Of course, the modern world needs CAD to make anything ready for even the smallest scale of production, and Auckland CycleWorks has got a talented CADmaster doing some proper-fancy magic, but I’m super-proud that my suspension design is entirely the result of an analogue process.  Plenty of people have asked if I know why nobody else has ever come up with this same system.  All I can think of, is that everyone out there in suspension-designy-land is just too focused on using computers, and therefore overlooked this opportunity.  There’s something about this outwardly-simple-but-actually-horrendously-mathematically-complex nature of the bicycle, that I love because it will always deliver opportunity to the one-person inventor/experimenter/tinkerer.

Or maybe I’m just romanticising ‘cos I didn’t have a spare decade to get my CAD skills up to scratch, but fortunately I already had several decades of Lego Technic experience!

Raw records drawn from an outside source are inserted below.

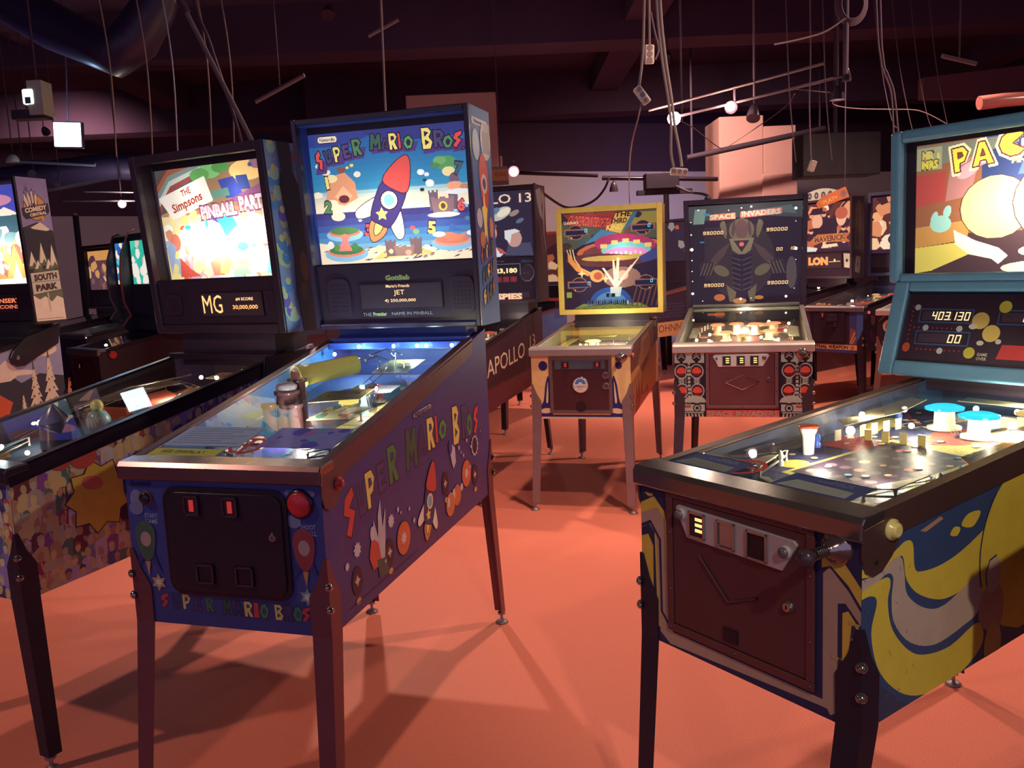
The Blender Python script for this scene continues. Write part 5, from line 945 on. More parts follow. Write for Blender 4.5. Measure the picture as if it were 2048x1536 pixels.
# --- F : snowy machine at the far left edge ----------------------------------------------
def f_side(a):
    a.rect(0, .5, 1.4, 1.2, (150, 160, 196)); a.poly([(.3, .5), (.3, .80), (.62, .86), (.9, .95), (1.02, .86), (1.15, .90), (1.4, .85), (1.4, .5)], (44, 56, 66)); a.poly([(.78, .90), (.93, 1.0), (1.0, .94), (1.1, .925), (1.12, .90), (1.0, .905), (.95, .88), (.85, .88)], (236, 222, 205)); a.poly([(0, .5), (0, .68), (.5, .70), (.85, .62), (1.4, .60), (1.4, .5)], (226, 216, 210))
    a.ell(1.19, 1.03, .10, .035, (240, 224, 205)); a.ell(1.12, 1.01, .07, .025, (240, 224, 205)); a.poly([(.55, .75), (.75, .80), (.86, .82), (.95, .76), (.9, .66), (.6, .6)], (214, 96, 54)); a.poly([(.6, .6), (.9, .70), (.94, .66), (.9, .55), (.6, .5)], (50, 60, 140))
    for x, z, h in ((1.11, .71, .24), (1.22, .72, .29), (1.02, .68, .12)):
        for i in range(4): k = 1-i*.22; zz = z+h*i*.22; a.poly([(x-.055*k*h*4, zz), (x, zz+h*.36), (x+.055*k*h*4, zz)], (226, 216, 190)); a.star(x-.02*k, zz+.01, .012*k+.004, (84, 96, 62), 5, .4); a.star(x+.025*k, zz+.02, .014*k, (84, 96, 62), 5, .4)
        a.poly([(x-.006, z+h*.9), (x, z+h*1.2), (x+.006, z+h*.9)], (70, 76, 70))
def f_bbside(a):
    a.rect(0, 0, 1, 1, (44, 38, 46)); a.poly([(0, .66), (.5, .70), (1, .64), (1, 1), (0, 1)], (140, 134, 186)); a.poly([(.25, .66), (.6, .70), (.9, .65), (.6, .63)], (240, 226, 205))
    a.ell(.50, .80, .38, .09, (40, 28, 40)); a.ell(.50, .80, .36, .085, (226, 160, 66))
    for i, (x, z) in enumerate(((.2, .86), (.32, .875), (.45, .89), (.58, .875))): a.line([(x, z), (x+.10-.04*i, z-.055)], .085, (50, 30, 60)); a.line([(x, z), (x+.09-.04*i, z-.045)], .055, (236, 222, 220))
    a.poly([(.05, .79), (.95, .835), (.97, .78), (.9, .755), (.15, .715), (.06, .74)], (40, 28, 40)); a.text('COMEDY', .52, .790, .74, .034, (244, 226, 205), .05, .045); a.text('CENTRAL', .58, .757, .58, .022, (244, 226, 205), .05, .045); a.poly([(.6, .735), (.75, .74), (.72, .70)], (226, 160, 66))
    a.poly([(.26, .9), (.22, .93), (.3, .935), (.25, .96), (.36, .92)], (110, 90, 150))
    a.poly([(0, .66), (.2, .655), (.8, .64), (1, .60), (1, .40), (0, .40)], (34, 30, 42))
    for x, z, h in ((.15, .38, .12), (.5, .40, .16), (.85, .38, .17), (.32, .36, .08), (.68, .36, .09)): a.poly([(x-.2, z), (x, z+h), (x+.2, z)], (84, 100, 76)); a.poly([(x-.12, z+.02), (x, z+h), (x+.12, z+.02), (x+.04, z+.05), (x-.03, z+.02)], (236, 224, 200))
    a.ell(.42, .345, .1, .02, (34, 28, 40)); a.rect(0, .02, 1, .20, (244, 228, 205)); a.poly([(0, .20), (.2, .17), (.4, .19), (.6, .15), (.8, .19), (1, .17), (1, .24), (0, .24)], (96, 110, 80)); a.line([(.5, .2), (.5, .10)], .05, (196, 190, 180)); a.line([(.05, .035), (.9, .035)], .004, (150, 130, 120))
    a.poly([(-.0, .20), (1, .23), (1, .375), (0, .355)], (70, 60, 60)); a.poly([(.02, .205), (.98, .235), (.97, .37), (.02, .35)], (206, 204, 180)); a.text('SOUTH', .5, .325, .78, .045, (60, 40, 44), .06, .02); a.text('PARK', .5, .255, .74, .045, (60, 40, 44), .06, .02); a.line([(0, .29), (1, .30)], .003, (120, 110, 100)); a.rect(0, 0, 1, .02, (44, 38, 46))
def f_glass(a):
    P = a.fp; W_, H_ = a.x1-a.x0, a.y1-a.y0; pu = lambda u, v, ru, rv, c, rot=0: a.ell(*P(u, v), ru*W_, rv*H_, c, rot)
    a.rect(a.x0, a.y0, a.x1, a.y1, (250, 244, 230)); a.poly([P(0, .62), P(1, .62), P(1, 1), P(0, 1)], (60, 70, 170)); pu(.3, .95, .3, .1, (120, 70, 60)); pu(.7, .85, .2, .06, (200, 130, 160)); a.poly([P(0, .55), P(.3, .7), P(.55, .62), P(.8, .78), P(1, .66), P(1, .5), P(0, .5)], (50, 90, 100)); a.poly([P(.65, .70), P(.8, .78), P(.97, .70), P(.8, .69)], (240, 226, 205))
    a.crowd(a.x0, a.x1, P(0, .36)[1], P(0, .05)[1], .13, [(226, 120, 60), (90, 140, 150), (140, 90, 60), (240, 232, 220), (226, 130, 70)], [(250, 244, 230), (240, 150, 90)], 3); a.poly([P(.72, .05), P(.85, .40), P(.98, .05)], (236, 140, 70)); a.poly([P(.80, .05), P(.85, .22), P(.90, .05)], (250, 246, 236)); a.rect(a.x0, a.y0, a.x1, P(0, .05)[1], (250, 240, 225)); a.blobs(8, a.x0, P(0, .4)[1], a.x1, P(0, .56)[1], .02, .05, [(250, 250, 245), (190, 210, 210), (110, 150, 150)], 5, 1.6)
def f_disp(a): a.text('INSERT', .165, 1.325, .17, .026, (255, 130, 80), .03); a.text('COINS', .165, 1.290, .15, .022, (236, 110, 70), .03)
def f_extra(root, g):
    b = B((28, 22, 30)); P_ = [(1.33, 1.18), (1.30, 1.06), (1.05, .955), (1.0, .955), (.965, .975), (.955, 1.01), (.98, 1.05), (1.08, 1.12)]; b.prism(P_, 'x', g['W']/2+.001, g['W']/2+.012); o = b.build('hinge_cover', GLOSSP, root, .006)
    B((200, 190, 180)).lathe([(.012, 0), (.010, .006), (.0001, .009)], (g['W']/2+.012, 1.005, 1.005), 12, (1, 0, 0)).build('hinge_bolt', CHROME, o)
machine('F', 'pinball_machine', 'pinball machine at the left edge with snowy fir tree side art and lilac-topped backbox', None, (60, 66, 100), (150, 160, 196), None, f_side, rail=(30, 24, 32), rail_h=.03, lock=(40, 34, 40), leg=BLACKC, bbc=(32, 26, 34), bbside=f_bbside,
        glass=f_glass, glass_z=(1.42, 1.975), glass_s=.85, frame=.02, disp=[(-.2, 1.258, .225, 1.358, f_disp, 1.0)], speakers=[(.285, 1.31, .035, .045)], hot=[(.1, 1.6, 1.0, (1, .95, .85)), (.22, 1.60, 1.0, (1, .95, .85)), (.2, 1.5, .6, (1, .95, .85))], inner=(40, 50, 60), pf=generic_pf([(60, 100, 130), (220, 210, 200), (200, 90, 60), (90, 120, 80)], 7), pf_light=[(0, .6, .1, 1.2, (1, .9, .7))], flip=None, extra=f_extra)

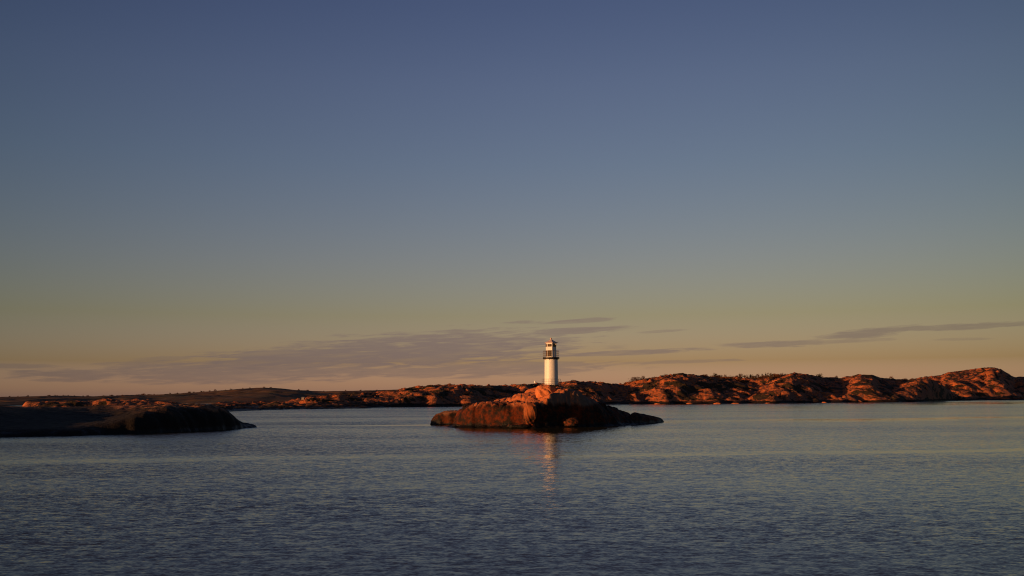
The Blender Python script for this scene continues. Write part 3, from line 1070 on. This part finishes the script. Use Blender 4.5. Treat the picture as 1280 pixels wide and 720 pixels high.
plant(0, 782, 473.5, 'main', 'small rusty bush at the left end of the thicket right of the lighthouse', hpx=5)
plant(2, 789, 470.5, 'main', 'taller rusty bush with twiggy top on the ridge right of the lighthouse', hpx=8)
plant(1, 796, 470.8, 'main', 'broad rusty bush in the middle of the thicket right of the lighthouse', hpx=7)
plant(0, 804, 472, 'main', 'rounded brown bush at the right end of the thicket right of the lighthouse', hpx=5)
plant(5, 1024.5, 466.2, 'main', 'lone dark round tree on the rocky knoll', hpx=6, name='tree', cat='tree')
plant(0, 1115, 469.5, 'main', 'lone small reddish bush on the saddle between the rocky hills', hpx=5)
RB_ = 'low rusty bush in the dense scrub along the middle ridge'
SP_ = 'thin dark spiky conifer rising from the scrub on the middle ridge'
for (k, px, hp) in ((3, 818, 3), (3, 832, 3), (1, 882, 4), (0, 889, 5), (5, 894, 5), (1, 901, 4), (0, 908, 4.5), (3, 914, 4), (1, 921, 5), (0, 927, 5), (2, 932, 5), (3, 941, 5), (0, 948, 5.5), (1, 955, 5), (2, 962, 6), (1, 969, 5.5), (3, 976, 4)):
    for bk, dd in ((0, 0), (-14, 2)):
        plant(k, px + dd + rng.uniform(-1, 1), 0, 'main', RB_, 'bushes in the scrub on the middle ridge', hpx=hp * rng.uniform(.8, 1.15), back=bk)
for (px, hp) in ((899, 5.5), (924.5, 7), (938.5, 9.5), (942, 6), (953, 7.5), (957.5, 8.5), (966, 7)):
    plant(4, px, 0, 'main', SP_, 'spiky conifers on the middle ridge', hpx=hp * .78, back=-6, name='conifer', cat='conifer')
SC_ = 'small scattered bush on the open rock of the main ridge'
for px in (716, 735, 748, 562, 600, 640, 655, 1046, 1066, 1132, 1156):
    plant(rng.choice((0, 1, 3)), px, 0, 'main', SC_, 'scattered bushes on the open ridge', hpx=rng.uniform(2.0, 3.0))
FT_ = 'tiny dark tree on the skyline of the far wooded coast at the left'
TER['hills_'] = TER['hills']
for px in [12, 24, 36, 62, 68, 73, 78, 84, 95, 106, 111, 118, 129, 141, 152, 170, 182, 193, 205, 214, 222, 237, 243, 250, 256, 262, 270, 283, 290, 304, 312, 331, 338, 372, 379, 384, 405, 431, 452, 470]:
    plant(rng.choice((0, 5, 5, 1)), px + rng.uniform(-2, 2), 0, 'hills', FT_, 'trees along the far wooded skyline', hpx=rng.uniform(1.3, 2.6), name='tree', cat='tree')

# ------------------------------------------------------------------ small built things far off
c = crest('main', 669)
bx_, by_ = ang(669, 478)[0] * c.y, c.y
sm = empty('sea_mark', (bx_, by_, ground('main', bx_, by_) - .2))
k_ = (c.y / F) * 3.4 / 2.4
sm.scale = (k_, k_, k_)
tag(sm, 'tiny white sea mark on the ridge skyline just left of the lighthouse', 'sea mark')
part('cairn', lathe([(0, 0), (.95, 0), (.85, 1.0), (.62, 1.8), (.3, 1.95), (0, 1.95)], 16), M_WHITE, sm, True, 40)
part('top_mark', lathe([(0, 1.9), (.12, 1.9), (.12, 2.2), (.32, 2.3), (.28, 2.6), (0, 2.75)], 12), M_WHITE, sm, True, 40)

v = at(379, 500.3, 560)
hy = 640.0
hx = ang(379, 500)[0] * hy
hz = ground('main', hx, hy)
hs = empty('cabin', (hx, hy, max(hz, .4) - .3), R(-15))
hs.scale = (.65, .65, .65)
tag(hs, 'tiny pale grey cabin at the foot of the hills left of centre', 'cabin')
bm = bmesh.new()
box(bm, (0, 0, 1.2), (2.6, 2.2, 2.4))
part('wall', bm, mat('grey_boards', (.22, .21, .21), .8)[0], hs)
bm = bmesh.new()
vv = [bm.verts.new(p_) for p_ in ((-1.5, -1.35, 2.3), (1.5, -1.35, 2.3), (1.5, 1.35, 2.3), (-1.5, 1.35, 2.3), (-1.5, 0, 3.3), (1.5, 0, 3.3))]
for f_ in ((0, 1, 5, 4), (2, 3, 4, 5), (0, 4, 3), (1, 2, 5), (0, 3, 2, 1)):
    bm.faces.new([vv[i] for i in f_])
part('roof', bm, mat('grey_roof', (.20, .19, .19), .7)[0], hs)
bm = bmesh.new()
box(bm, (.3, -1.12, 1.0), (.8, .06, 1.9))
part('door', bm, M_BRASS, hs)

# shore rocks that catch the light below the ridges
for i_, (px, py, sz) in enumerate(((896, 505.2, 3), (919, 504.8, 3), (822, 505.5, 2.4), (1085, 502.9, 6), (1102, 502.7, 5), (1120, 502.6, 4), (1058, 503.2, 4), (1070, 503.1, 5), (960, 504.4, 2.5), (1030, 503.6, 2.5), (862, 505, 2.6), (700, 506, 2.4), (788, 505.4, 2), (520, 508.2, 2.5), (450, 509.6, 2.2))):
    q = shore(px, py)
    lab = ('orange rock low in the water in front of the rocky hills')
    boulder('rock', (q.x, q.y, .1), (sz * rng.uniform(.7, 1.1), sz * .6, sz * rng.uniform(.18, .34)), M_LEDGE, 60 + i_, lab, rng.uniform(-.4, .4), sub=4, rough=.34, group='rocks along the waterline of the rocky hills')

LAB = {'water': ('calm blue grey sea rippled by a light wind', 'sea'), 'islet': ('rocky islet of orange and black granite carrying the lighthouse', 'islet'),
       'island': ('dark shaded rock island at the left edge of the picture', 'island'), 'hills': ('far dark wooded coast along the horizon at the left', 'coast'),
       'skerry': ('low skerry with orange tips just above the dark left island', 'skerry'), 'skerry.001': ('thin low skerry between the dark island and the main ridge', 'skerry'),
       'rocky_hills': ('long ridge of sunlit orange rock behind the lighthouse', 'hills'), 'rocky_hills.001': ('higher rocky hill across the sound at the right edge', 'hill')}
for k_, (l_, c_) in LAB.items():
    tag(bpy.data.objects[k_], l_, c_)

S.cycles.use_denoising = True
S.cycles.filter_width = 1.1
S.cycles.max_bounces = 6
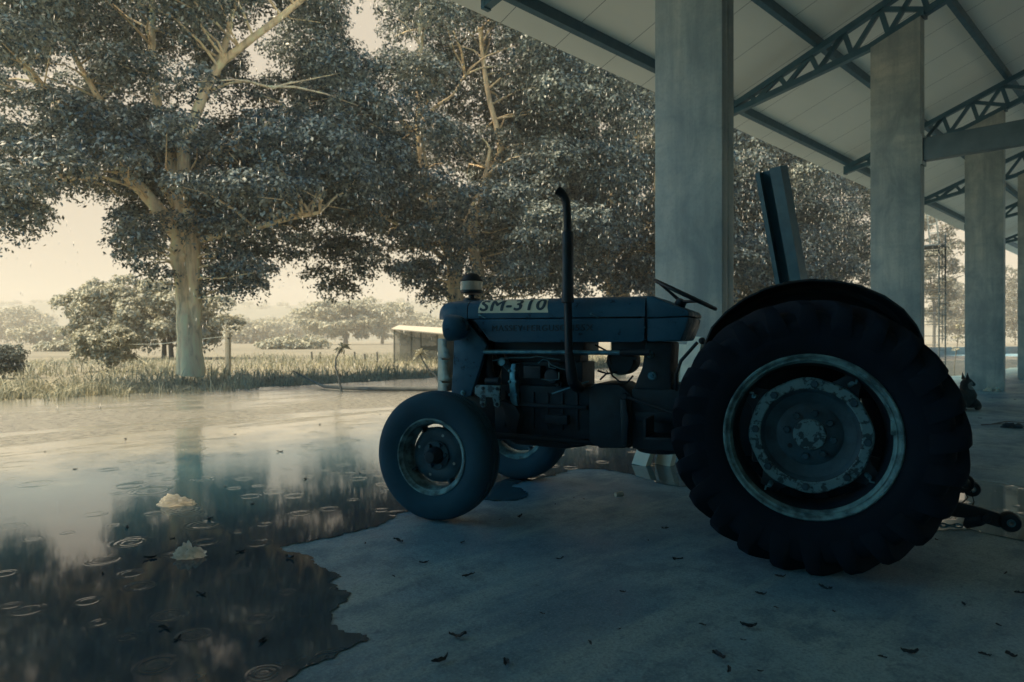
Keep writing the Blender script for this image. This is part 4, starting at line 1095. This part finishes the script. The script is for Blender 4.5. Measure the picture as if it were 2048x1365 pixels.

So I embarked upon a long and perilous journey, not knowing my destination. Maybe this is why large organisations don’t innovate as effectively as small organisations and lone inventors?  Have they got too many specialists and too many reasons to stick to their existing formulas?  Or is it because in this whole world there are only a handful of large successful companies, yet there are thousands of eccentric hobbyist inventors with crazy ideas – it’s a statistical certainty that at least one of them will dream up something worthwhile!